The capture came after a truck driver spotted it sunning itself in the middle of Old City Road in Townsend.
It took three officers about 45 minutes to capture the reptile, even though its mouth had been sealed shut with black electrical tape.
"If he had gotten the tape off, we would have had a lot bigger problem," Townsend Police Officer Thadeus Rochette, who helped capture the alligator, told the Sentinel & Enterprise. "We probably would have had to shoot it."
Police caught a second alligator Friday.
Michael Ralbovsky, who owns Rain Forest Reptile Shows in Beverly, said he will take care of the animal for a few weeks before sending it to the St.

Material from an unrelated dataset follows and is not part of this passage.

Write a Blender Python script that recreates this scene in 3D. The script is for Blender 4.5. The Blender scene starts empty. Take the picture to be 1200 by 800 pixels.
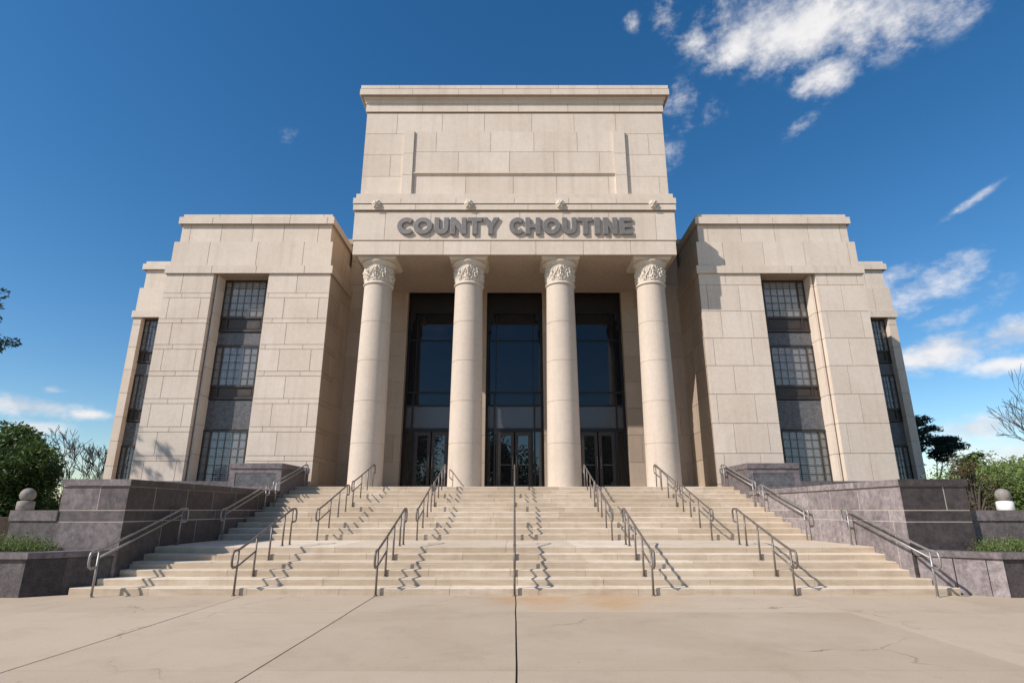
import bpy, math, random
from mathutils import Vector, Matrix, noise
random.seed(7)
R = math.radians
scene = bpy.context.scene
col = scene.collection

# ------------------------------------------------------------------ helpers
class MB:
    """collects geometry, then links it as ONE mesh object"""
    def __init__(s): s.v=[]; s.f=[]; s.t=[]; s.m=[]; s.sm=[]
    def add(s, vs, fs, tone=.5, mi=0, smooth=False):
        b=len(s.v); s.v+= [tuple(p) for p in vs]
        for f in fs:
            s.f.append(tuple(i+b for i in f)); s.t.append(tone); s.m.append(mi); s.sm.append(smooth)
    def box(s, x0,x1,y0,y1,z0,z1, tone=.5, mi=0):
        if x0>x1: x0,x1=x1,x0
        if y0>y1: y0,y1=y1,y0
        vs=[(x0,y0,z0),(x1,y0,z0),(x1,y1,z0),(x0,y1,z0),(x0,y0,z1),(x1,y0,z1),(x1,y1,z1),(x0,y1,z1)]
        s.add(vs,[(0,3,2,1),(4,5,6,7),(0,1,5,4),(1,2,6,5),(2,3,7,6),(3,0,4,7)],tone,mi)
    def prism(s, pts, z0, z1, tone=.5, mi=0):      # pts: plan polygon
        a=sum(pts[i][0]*pts[(i+1)%len(pts)][1]-pts[(i+1)%len(pts)][0]*pts[i][1] for i in range(len(pts)))
        if a<0: pts=pts[::-1]
        n=len(pts)
        vs=[(p[0],p[1],z0) for p in pts]+[(p[0],p[1],z1) for p in pts]
        fs=[tuple(range(n-1,-1,-1)),tuple(range(n,2*n))]+[(i,(i+1)%n,n+(i+1)%n,n+i) for i in range(n)]
        s.add(vs,fs,tone,mi)
    def slab(s, p0, p1, z0, z1, t, tone, mi=0):
        """thin slab standing t proud of the vertical plane p0->p1 (outward = right of p0->p1)"""
        d=Vector((p1[0]-p0[0],p1[1]-p0[1])).normalized(); n=Vector((d.y,-d.x))
        s.prism([p0,p1,(p1[0]+n.x*t,p1[1]+n.y*t),(p0[0]+n.x*t,p0[1]+n.y*t)],z0,z1,tone,mi)
    def clad(s, p0, p1, z0, z1, courses, bw, t=.02, gap=.012, mi=0, off=None, rnd=.22):
        """stone blocks in running bond on a vertical plane; courses: list of course heights, repeated"""
        L=math.hypot(p1[0]-p0[0],p1[1]-p0[1]); d=((p1[0]-p0[0])/L,(p1[1]-p0[1])/L)
        z=z0; k=0
        while z<z1-.02:
            h=courses[k%len(courses)]; zt=min(z+h,z1)
            if z1-zt<.12: zt=z1
            x=-(bw*(.5 if k%2 else 0)) if off is None else -off[k%len(off)]*bw
            while x<L-.02:
                w=bw*(1+random.uniform(-rnd,rnd)*.6); a=max(0,x); b=min(x+w,L)
                if L-b<.25: b=L
                if b>a+.02:
                    q0=(p0[0]+d[0]*(a+(gap/2 if a>0 else 0)),p0[1]+d[1]*(a+(gap/2 if a>0 else 0)))
                    q1=(p0[0]+d[0]*(b-(gap/2 if b<L else 0)),p0[1]+d[1]*(b-(gap/2 if b<L else 0)))
                    s.slab(q0,q1,z+(gap/2 if z>z0 else 0),zt-(gap/2 if zt<z1 else 0),t,random.random(),mi)
                x = b if b<L else L
            z=zt; k+=1
    def stone_box(s,x0,x1,y0,y1,z0,z1,courses=(1.0,),bw=2.0,faces='FLR',t=.02,gap=.018,core=1,mi=0,off=None,rnd=.22,fm={}):
        """box clad with blocks on the faces named (F towards -Y, L towards -X, R towards +X, B)"""
        if x0>x1: x0,x1=x1,x0
        cx0=x0+(t if 'L' in faces else 0); cx1=x1-(t if 'R' in faces else 0)
        cy0=y0+(t if 'F' in faces else 0); cy1=y1-(t if 'B' in faces else 0)
        s.box(cx0,cx1,cy0,cy1,z0,z1-.003,.5,core)
        if 'F' in faces: s.clad((x0,cy0),(x1,cy0),z0,z1,courses,bw,t,gap,fm.get('F',mi),off,rnd)
        if 'R' in faces: s.clad((cx1,cy0),(cx1,cy1),z0,z1,courses,bw,t,gap,fm.get('R',mi),off,rnd)
        if 'L' in faces: s.clad((cx0,cy1),(cx0,cy0),z0,z1,courses,bw,t,gap,fm.get('L',mi),off,rnd)
        if 'B' in faces: s.clad((x1,cy1),(x0,cy1),z0,z1,courses,bw,t,gap,fm.get('B',mi),off,rnd)
    def tube(s, pts, r, n=8, tone=.5, mi=0, cap=True, closed=False):
        pts=[Vector(p) for p in pts]; rs=r if isinstance(r,(list,tuple)) else [r]*len(pts)
        rings=[]; up=None
        for i,p in enumerate(pts):
            a=pts[i-1] if i>0 else (pts[-1] if closed else p); b=pts[i+1] if i<len(pts)-1 else (pts[0] if closed else p)
            d=(b-a).normalized() if (b-a).length>1e-6 else Vector((0,0,1))
            if up is None:
                up=Vector((1,0,0)) if abs(d.x)<.9 else Vector((0,1,0))
            u=(up-d*up.dot(d))
            if u.length<1e-4: u=d.orthogonal()
            u.normalize(); w=d.cross(u); up=u
            rings.append([p+(u*math.cos(2*math.pi*k/n)+w*math.sin(2*math.pi*k/n))*rs[i] for k in range(n)])
        vs=[q for rg in rings for q in rg]; fs=[]
        m=len(pts)
        for i in range(m if closed else m-1):
            j=(i+1)%m
            for k in range(n):
                fs.append((i*n+k,i*n+(k+1)%n,j*n+(k+1)%n,j*n+k))
        if cap and not closed:
            fs.append(tuple(range(n-1,-1,-1))); fs.append(tuple((m-1)*n+k for k in range(n)))
        s.add(vs,fs,tone,mi,True)
    def lathe(s, prof, cx=0, cy=0, n=48, tone=.5, mi=0, smooth=True, disp=None):
        vs=[];fs=[]
        for (r,z) in prof:
            for k in range(n):
                a=2*math.pi*k/n; rr=r+(disp(a,z) if disp else 0)
                vs.append((cx+rr*math.cos(a),cy+rr*math.sin(a),z))
        for i in range(len(prof)-1):
            for k in range(n):
                fs.append((i*n+k,i*n+(k+1)%n,(i+1)*n+(k+1)%n,(i+1)*n+k))
        fs.append(tuple(range(n-1,-1,-1))); fs.append(tuple((len(prof)-1)*n+k for k in range(n)))
        s.add(vs,fs,tone,mi,smooth)
    def build(s, name, mats, parent=None, auto=None):
        me=bpy.data.meshes.new(name); me.from_pydata(s.v,[],s.f)
        if not isinstance(mats,(list,tuple)): mats=[mats]
        for m in mats: me.materials.append(m)
        me.polygons.foreach_set('material_index',[min(i,len(mats)-1) for i in s.m])
        me.polygons.foreach_set('use_smooth',s.sm)
        at=me.attributes.new('tone','FLOAT','FACE'); at.data.foreach_set('value',s.t)
        me.update()
        if auto is not None:
            try: me.set_sharp_from_angle(angle=R(auto))
            except Exception: pass
        o=bpy.data.objects.new(name,me); col.objects.link(o)
        if parent: o.parent=parent
        return o
def bevel(o,w=.01,seg=2):
    m=o.modifiers.new('bevel','BEVEL'); m.width=w; m.segments=seg; m.limit_method='ANGLE'; m.angle_limit=R(40); return o
def tag(o,label=None,cat=None,group=None,kind=None):
    if label: o['label']=label
    if cat: o['category']=cat
    if group: o['group']=group
    if kind: o['kind']=kind
    return o
def empty(name,loc=(0,0,0),label=None,cat=None,group=None):
    o=bpy.data.objects.new(name,None); o.location=loc; o.empty_display_size=.3; col.objects.link(o)
    return tag(o,label,cat,group)
def copy_tree(o,parent=None):
    c=o.copy(); col.objects.link(c); c.parent=parent
    for ch in list(o.children): copy_tree(ch,c)
    return c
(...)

Augistine Alligator Farm and Zoological Park in Florida.
"That animal can be quite dangerous," Ralbovsky said.
"It can be extremely dangerous to a child."
Ralbovsky said the tape around the alligator's mouth could have given way, because of the swamp water.
He said releasing an alligator into a residential area like this is "simply reckless."
Whoever did this "needs to go to jail," Ralbovsky said.
We agree.
It's hard to believe anyone would want to own an alligator as a pet - to do so is illegal in Massachusetts but legal in New Hampshire - but apparently this alligator's owner got tired of having the reptile around and decided to release it.
That decision put anyone who came into contact with the alligator, or who could of come into contact with the alligator, in serious danger.
If the alligators had broken through the duct tape, they could have killed a child or severely injured an adult.
Whoever decided to release the alligators made an incredibly dangerous and selfish decision, which fortunately ended with no one getting hurt.
Police say they now know who owned the alligators.
We say it's time to charge him with endangering the public.